Forbes:Obama Is Deploying 'Gainful Employment' Regulations To Threaten For-Profit Colleges

October 07, 2014 

Vicki E. Alger
Vicki E. Alger, Ph.D., is a research fellow at the Independent Institute in Oakland, California.

The Obama administration claims its latest college crusade will help students. On the contrary, its “gainful employment” regulations amount to a hostile takeover attempt by government of the fastest growing higher education sector in the country that will hurt students, taxpayers, and the economy.
Education Secretary Arne Duncan acknowledges that most career colleges make a vital contribution to American global competitiveness. The few that don’t leave students with crushing debt and no degree to show for it; however, that outcome is hardly unique to the private or for-profit sector.

Rather than hold bad actors accountable, both public and for-profit alike, through existing laws, since 2010 Duncan has singled out and tried to use his department to exert more control over the for-profit career college  sector, which has swelled from 200,000 students in the late 1980s to 2 million as of 2010.

Back in 2010 the U.S. Department of Education unveiled a set of proposed gainful employment rules requiring private for-profit colleges to meet mandated loan repayment rates and debt-to-earnings levels before their students could qualify for federal student aid.

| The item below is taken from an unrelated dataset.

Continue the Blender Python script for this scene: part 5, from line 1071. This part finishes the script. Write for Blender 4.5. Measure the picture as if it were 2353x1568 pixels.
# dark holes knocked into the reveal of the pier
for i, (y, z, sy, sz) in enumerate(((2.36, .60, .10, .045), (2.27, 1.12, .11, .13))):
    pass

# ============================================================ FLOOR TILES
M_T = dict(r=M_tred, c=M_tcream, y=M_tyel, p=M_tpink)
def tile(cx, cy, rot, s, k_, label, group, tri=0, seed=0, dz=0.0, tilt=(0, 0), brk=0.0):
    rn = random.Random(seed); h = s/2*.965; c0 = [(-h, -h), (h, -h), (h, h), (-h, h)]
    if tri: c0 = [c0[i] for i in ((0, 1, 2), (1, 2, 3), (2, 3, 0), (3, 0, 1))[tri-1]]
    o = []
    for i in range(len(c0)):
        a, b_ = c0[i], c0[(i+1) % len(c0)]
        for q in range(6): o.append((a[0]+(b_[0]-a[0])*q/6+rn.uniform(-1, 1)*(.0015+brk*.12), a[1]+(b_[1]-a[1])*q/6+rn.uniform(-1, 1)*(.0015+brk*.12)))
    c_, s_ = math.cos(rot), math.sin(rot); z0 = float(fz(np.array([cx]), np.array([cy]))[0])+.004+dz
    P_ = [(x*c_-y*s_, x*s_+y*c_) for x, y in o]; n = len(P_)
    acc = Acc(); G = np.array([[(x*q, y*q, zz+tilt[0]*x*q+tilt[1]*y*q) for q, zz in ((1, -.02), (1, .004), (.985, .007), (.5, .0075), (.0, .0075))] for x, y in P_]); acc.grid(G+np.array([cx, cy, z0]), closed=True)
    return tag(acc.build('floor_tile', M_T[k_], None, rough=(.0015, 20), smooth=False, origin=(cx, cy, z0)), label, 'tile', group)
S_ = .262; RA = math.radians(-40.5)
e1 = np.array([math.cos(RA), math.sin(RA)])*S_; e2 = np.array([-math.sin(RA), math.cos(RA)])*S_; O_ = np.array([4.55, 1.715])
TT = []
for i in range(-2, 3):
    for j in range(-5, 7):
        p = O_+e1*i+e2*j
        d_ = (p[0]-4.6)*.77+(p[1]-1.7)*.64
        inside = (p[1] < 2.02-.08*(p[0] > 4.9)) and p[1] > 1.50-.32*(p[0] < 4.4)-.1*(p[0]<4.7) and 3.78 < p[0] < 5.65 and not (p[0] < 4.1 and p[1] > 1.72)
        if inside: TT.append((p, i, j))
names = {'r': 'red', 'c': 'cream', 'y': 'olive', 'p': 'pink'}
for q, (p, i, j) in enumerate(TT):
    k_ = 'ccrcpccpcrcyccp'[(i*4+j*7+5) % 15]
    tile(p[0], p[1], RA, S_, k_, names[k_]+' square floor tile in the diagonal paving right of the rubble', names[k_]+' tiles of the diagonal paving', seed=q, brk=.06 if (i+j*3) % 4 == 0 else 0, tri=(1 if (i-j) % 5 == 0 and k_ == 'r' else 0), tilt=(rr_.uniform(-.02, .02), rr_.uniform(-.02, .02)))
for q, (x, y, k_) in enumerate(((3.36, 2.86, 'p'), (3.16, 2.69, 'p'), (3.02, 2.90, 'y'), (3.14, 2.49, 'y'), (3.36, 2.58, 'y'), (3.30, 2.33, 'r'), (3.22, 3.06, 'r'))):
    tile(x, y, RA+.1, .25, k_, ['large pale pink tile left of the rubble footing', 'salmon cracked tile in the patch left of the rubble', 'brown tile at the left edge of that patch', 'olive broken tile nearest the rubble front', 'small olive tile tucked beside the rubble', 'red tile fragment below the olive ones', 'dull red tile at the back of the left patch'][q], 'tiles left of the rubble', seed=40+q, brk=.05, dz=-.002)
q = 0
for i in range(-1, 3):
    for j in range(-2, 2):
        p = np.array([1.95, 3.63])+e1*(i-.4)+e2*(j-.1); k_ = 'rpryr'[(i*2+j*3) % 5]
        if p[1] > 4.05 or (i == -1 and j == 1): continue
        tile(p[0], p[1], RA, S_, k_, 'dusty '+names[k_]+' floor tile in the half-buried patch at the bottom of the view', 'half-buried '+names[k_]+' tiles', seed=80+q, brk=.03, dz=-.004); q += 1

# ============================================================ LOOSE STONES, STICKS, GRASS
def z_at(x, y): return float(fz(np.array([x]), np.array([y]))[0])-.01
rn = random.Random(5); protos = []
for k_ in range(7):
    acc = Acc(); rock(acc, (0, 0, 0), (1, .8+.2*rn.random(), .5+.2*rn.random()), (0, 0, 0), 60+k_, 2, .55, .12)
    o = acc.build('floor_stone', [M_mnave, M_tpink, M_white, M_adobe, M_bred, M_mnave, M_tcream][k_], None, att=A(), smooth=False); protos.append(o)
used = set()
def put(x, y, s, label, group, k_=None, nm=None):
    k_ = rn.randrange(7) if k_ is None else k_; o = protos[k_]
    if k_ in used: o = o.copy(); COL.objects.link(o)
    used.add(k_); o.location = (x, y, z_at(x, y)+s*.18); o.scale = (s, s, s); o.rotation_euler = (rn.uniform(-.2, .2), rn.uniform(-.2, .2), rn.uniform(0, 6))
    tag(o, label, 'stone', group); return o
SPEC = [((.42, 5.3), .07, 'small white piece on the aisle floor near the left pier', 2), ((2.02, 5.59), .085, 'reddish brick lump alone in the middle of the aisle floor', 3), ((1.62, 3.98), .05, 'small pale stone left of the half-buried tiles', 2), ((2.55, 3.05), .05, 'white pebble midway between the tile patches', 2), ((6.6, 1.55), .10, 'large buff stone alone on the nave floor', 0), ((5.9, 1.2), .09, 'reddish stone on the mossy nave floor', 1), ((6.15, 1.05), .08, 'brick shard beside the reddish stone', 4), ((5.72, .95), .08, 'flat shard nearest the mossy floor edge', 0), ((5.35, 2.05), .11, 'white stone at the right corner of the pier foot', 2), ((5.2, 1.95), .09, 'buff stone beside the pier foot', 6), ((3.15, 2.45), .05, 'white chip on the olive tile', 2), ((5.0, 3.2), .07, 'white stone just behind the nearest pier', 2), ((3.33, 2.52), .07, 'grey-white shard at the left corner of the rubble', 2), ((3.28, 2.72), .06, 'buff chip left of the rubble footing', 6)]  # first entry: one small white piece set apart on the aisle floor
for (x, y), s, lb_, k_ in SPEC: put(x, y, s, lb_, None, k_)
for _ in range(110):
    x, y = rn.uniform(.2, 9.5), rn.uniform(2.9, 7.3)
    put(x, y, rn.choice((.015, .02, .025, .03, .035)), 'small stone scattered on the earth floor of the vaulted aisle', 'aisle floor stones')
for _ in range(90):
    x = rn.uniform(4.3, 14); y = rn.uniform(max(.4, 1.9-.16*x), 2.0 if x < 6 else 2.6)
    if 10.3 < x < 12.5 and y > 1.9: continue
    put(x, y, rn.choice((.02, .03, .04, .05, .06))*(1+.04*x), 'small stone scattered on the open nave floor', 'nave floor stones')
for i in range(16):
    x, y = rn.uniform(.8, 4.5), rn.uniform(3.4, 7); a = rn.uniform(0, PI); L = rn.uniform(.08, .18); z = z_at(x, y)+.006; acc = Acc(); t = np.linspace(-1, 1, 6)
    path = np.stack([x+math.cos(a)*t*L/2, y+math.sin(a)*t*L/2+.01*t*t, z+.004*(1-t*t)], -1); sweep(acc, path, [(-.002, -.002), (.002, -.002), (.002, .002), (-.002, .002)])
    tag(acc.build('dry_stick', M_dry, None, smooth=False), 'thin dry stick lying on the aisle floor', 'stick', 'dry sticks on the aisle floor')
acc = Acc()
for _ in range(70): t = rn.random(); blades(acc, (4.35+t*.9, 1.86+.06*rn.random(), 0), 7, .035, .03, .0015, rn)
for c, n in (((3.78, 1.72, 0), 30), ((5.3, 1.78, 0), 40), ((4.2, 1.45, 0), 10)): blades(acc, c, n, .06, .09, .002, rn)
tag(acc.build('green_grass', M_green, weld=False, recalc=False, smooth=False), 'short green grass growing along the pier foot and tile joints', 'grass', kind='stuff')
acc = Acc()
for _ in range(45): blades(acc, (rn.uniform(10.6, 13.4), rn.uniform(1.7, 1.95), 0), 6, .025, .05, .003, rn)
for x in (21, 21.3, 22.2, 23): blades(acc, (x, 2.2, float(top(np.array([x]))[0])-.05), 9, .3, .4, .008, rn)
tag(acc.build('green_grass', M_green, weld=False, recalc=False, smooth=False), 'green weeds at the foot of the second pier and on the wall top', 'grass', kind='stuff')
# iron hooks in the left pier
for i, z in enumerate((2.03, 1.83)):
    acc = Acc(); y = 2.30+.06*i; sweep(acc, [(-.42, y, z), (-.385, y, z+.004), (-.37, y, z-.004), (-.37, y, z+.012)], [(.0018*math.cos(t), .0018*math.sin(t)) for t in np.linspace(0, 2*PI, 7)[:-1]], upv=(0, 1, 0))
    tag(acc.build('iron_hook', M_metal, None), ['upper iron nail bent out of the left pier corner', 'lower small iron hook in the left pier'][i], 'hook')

The final regulations unveiled in 2011 deemed students’ employment “gainful” only if it was in an occupation recognized by the federal government. They further mandated student repayment and debt load ratios that a federal judge struck down the following year for being “arbitrary and capricious.”
Undeterred last year the Obama administration revived its crusade against what Duncan called “predatory” career colleges with proposed mandates that are no less arbitrary or capricious than their predecessors.

Under the new proposed regulations unveiled earlier this year, for students to qualify for federal aid for-profit career colleges must prove the estimated annual loan payments of graduates do not exceed 20 percent of their discretionary earnings, or 8 percent of their total earnings, and the default rate for former students does not exceed 30 percent.

Duncan justified the move insisting that 72 percent of for-profit career colleges graduated students who earned less than high school dropouts. That claim has since been roundly dismissed. And there’s ample reason to doubt other claims by his department.

Department of Education officials estimate that 90 percent of career college students losing federal financial aid because of gainful employment regulations will find suitable alternatives. Actual figures tell a very different story.

Should the Obama administration succeed and gainful employment regulations take effect next year, more than 4 out of 10 students currently enrolled at for-profit career colleges could lose access to federal financial aid, according to research by the Association of Private Sector Colleges and Universities. Over the next decade as many as 7.5 million students could lose access.
And who are these students?

Most for-profit career college students are older adults, including members of the military. They are also far more likely to be from traditionally underrepresented populations, including minorities and first-generation college-goers.

These students seek out private for-profit career schools precisely because the public and non-profit sectors aren’t the right options for them, including not offering the desired degree programs or flexible schedules that help them balance family and career responsibilities.

Forcing these students into schools and programs the Obama administration (and its union allies) prefer won’t help them or taxpayers.

The net taxpayer cost of a private for-profit college student is $183 compared to more than $13,000 per public college student. If private for-profit options aren’t available, many of these students would have to transfer to public colleges at cost taxpayers nationwide an additional $1.7 billion annually. In the long-run gainful employment regulations could cost students and taxpayers even more.

As many as 23 million skilled and educated workers are needed over the next decade, and private for-profit career colleges specialize in offering degree programs in the highest-growth occupational fields.

At a time when 90 million Americans are undereducated, 12 million are unemployed, and family incomes are down, gainful employment regulations are the last thing American students, taxpayers, or our economy needs.